Extract every line that contains the string "script".

# Start of RECORDS FOR PROCESSING

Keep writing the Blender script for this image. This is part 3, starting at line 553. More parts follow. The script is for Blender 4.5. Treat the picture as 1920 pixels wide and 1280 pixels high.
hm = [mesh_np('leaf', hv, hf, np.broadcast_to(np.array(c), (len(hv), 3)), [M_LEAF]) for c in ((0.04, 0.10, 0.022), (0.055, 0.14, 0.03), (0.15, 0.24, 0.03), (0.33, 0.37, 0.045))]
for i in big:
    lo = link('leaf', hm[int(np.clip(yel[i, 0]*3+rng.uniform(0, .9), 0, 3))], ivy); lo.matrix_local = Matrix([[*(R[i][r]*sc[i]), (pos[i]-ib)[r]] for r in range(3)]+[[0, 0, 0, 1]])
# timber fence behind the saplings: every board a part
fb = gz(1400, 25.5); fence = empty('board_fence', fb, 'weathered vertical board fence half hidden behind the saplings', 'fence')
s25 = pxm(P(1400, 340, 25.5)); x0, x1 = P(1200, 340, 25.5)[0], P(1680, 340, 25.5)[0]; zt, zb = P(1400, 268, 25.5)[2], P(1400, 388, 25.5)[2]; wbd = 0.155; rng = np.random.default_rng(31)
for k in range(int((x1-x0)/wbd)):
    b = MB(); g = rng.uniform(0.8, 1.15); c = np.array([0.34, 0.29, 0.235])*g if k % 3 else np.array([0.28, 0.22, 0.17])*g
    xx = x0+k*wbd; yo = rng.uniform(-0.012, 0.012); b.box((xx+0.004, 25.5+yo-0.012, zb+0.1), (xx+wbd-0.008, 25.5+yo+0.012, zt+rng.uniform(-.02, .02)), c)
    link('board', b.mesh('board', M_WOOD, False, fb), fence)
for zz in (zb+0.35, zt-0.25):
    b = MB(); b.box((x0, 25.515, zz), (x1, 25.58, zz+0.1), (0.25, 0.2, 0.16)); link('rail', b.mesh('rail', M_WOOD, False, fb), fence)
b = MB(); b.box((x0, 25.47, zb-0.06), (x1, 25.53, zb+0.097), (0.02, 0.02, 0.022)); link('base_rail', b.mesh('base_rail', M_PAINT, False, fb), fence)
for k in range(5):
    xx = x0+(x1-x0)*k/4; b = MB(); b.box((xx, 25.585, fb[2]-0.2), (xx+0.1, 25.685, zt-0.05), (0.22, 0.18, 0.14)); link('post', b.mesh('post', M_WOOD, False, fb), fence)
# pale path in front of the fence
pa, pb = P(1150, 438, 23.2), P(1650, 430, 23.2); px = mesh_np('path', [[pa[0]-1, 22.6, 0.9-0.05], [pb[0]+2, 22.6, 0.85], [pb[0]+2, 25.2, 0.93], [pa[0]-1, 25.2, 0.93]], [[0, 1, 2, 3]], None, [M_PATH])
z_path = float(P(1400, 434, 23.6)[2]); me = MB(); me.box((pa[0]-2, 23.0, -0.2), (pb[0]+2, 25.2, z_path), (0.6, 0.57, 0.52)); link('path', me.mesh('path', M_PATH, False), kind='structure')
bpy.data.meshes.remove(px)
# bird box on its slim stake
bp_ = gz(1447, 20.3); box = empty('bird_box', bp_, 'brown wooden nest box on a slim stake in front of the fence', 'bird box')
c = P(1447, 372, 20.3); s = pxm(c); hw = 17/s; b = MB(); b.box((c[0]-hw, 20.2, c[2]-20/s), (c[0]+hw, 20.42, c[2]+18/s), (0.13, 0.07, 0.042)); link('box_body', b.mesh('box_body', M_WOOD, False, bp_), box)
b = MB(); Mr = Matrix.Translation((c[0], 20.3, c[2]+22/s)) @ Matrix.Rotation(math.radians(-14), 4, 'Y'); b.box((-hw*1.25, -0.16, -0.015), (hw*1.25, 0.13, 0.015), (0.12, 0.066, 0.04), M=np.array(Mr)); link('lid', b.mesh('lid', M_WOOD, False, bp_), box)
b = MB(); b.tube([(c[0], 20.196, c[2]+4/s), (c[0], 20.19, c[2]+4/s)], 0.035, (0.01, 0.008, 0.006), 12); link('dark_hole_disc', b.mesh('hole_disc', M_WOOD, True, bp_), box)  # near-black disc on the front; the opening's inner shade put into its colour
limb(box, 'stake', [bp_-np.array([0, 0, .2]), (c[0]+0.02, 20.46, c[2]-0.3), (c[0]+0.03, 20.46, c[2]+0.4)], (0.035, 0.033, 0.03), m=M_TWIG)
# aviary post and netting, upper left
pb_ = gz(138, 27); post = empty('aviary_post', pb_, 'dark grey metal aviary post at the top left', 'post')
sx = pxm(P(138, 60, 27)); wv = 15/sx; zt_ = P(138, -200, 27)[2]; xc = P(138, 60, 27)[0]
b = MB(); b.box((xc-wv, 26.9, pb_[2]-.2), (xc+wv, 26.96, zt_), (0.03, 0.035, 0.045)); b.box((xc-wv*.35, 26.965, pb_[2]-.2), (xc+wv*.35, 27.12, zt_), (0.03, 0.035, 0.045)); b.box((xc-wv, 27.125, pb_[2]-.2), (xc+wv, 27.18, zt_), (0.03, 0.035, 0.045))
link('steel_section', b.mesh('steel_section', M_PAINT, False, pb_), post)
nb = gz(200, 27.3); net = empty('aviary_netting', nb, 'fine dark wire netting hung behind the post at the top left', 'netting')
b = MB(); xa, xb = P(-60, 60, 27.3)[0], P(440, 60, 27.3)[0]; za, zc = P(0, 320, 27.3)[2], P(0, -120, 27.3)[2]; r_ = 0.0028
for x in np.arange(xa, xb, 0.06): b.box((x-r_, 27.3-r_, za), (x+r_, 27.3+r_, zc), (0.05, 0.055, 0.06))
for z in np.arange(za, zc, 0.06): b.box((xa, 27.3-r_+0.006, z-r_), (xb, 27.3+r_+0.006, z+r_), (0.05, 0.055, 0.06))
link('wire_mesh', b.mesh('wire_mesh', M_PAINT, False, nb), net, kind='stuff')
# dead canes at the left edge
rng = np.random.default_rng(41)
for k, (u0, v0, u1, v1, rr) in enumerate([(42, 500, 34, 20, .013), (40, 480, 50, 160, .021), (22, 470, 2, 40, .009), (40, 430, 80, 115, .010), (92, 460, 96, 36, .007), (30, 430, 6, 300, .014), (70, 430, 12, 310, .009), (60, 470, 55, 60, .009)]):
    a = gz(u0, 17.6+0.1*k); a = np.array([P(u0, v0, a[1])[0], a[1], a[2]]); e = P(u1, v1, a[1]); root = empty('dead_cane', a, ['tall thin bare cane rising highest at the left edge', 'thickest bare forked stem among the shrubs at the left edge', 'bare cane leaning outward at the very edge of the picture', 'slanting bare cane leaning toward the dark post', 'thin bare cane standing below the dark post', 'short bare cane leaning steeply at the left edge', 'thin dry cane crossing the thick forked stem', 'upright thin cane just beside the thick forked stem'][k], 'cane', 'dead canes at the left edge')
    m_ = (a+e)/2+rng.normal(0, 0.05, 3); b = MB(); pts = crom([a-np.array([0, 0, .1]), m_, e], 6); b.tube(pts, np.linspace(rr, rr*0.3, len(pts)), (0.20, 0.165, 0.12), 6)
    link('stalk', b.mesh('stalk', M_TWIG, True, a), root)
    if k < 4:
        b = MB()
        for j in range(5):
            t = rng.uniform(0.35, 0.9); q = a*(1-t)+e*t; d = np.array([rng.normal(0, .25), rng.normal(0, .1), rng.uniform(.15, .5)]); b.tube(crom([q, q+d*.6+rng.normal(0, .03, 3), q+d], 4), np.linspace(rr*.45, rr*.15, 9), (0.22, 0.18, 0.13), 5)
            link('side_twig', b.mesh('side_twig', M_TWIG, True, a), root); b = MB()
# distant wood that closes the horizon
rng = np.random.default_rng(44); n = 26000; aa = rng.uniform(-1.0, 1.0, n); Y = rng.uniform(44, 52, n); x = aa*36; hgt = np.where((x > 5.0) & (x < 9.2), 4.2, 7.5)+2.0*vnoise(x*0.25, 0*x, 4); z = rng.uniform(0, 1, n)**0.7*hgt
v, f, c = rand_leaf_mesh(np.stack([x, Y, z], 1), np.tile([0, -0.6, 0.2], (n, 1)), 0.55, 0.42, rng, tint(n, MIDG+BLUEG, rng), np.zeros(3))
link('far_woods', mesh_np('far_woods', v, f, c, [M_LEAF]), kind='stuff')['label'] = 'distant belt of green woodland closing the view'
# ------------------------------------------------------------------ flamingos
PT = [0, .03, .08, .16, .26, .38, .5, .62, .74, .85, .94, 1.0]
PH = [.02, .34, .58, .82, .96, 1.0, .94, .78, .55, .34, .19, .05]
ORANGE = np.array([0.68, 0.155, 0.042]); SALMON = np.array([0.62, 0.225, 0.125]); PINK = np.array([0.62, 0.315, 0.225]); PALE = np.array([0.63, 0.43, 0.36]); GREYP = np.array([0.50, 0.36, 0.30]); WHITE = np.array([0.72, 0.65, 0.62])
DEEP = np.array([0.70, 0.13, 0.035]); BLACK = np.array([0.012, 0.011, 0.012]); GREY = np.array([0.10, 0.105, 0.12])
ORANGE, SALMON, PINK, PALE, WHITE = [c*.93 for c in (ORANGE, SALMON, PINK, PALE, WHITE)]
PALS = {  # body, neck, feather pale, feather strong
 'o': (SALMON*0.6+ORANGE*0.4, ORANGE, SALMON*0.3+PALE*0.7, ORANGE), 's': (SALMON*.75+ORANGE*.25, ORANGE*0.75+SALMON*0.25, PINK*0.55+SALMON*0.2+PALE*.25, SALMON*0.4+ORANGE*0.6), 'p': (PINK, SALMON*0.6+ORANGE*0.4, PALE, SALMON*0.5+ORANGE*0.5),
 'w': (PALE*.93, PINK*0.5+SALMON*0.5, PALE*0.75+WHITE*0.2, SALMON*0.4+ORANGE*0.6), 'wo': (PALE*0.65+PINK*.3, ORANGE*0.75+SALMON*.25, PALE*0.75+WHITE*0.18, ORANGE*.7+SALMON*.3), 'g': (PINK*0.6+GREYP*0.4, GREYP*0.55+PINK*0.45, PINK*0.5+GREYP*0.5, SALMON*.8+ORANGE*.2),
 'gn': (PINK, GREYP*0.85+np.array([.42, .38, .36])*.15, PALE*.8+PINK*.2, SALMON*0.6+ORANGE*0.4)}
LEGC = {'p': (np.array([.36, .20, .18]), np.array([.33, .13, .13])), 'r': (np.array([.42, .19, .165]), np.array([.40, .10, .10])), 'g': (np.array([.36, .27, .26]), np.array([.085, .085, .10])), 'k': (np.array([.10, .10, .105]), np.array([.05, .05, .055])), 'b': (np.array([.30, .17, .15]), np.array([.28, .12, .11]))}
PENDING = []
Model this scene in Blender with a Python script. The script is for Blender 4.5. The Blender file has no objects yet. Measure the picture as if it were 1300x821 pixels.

# End of RECORDS FOR PROCESSING

EXERCISE SOLUTION.
Keep writing the Blender script for this image. This is part 3, starting at line 553. More parts follow. The script is for Blender 4.5. Treat the picture as 1920 pixels wide and 1280 pixels high.
Model this scene in Blender with a Python script. The script is for Blender 4.5. The Blender file has no objects yet. Measure the picture as if it were 1300x821 pixels.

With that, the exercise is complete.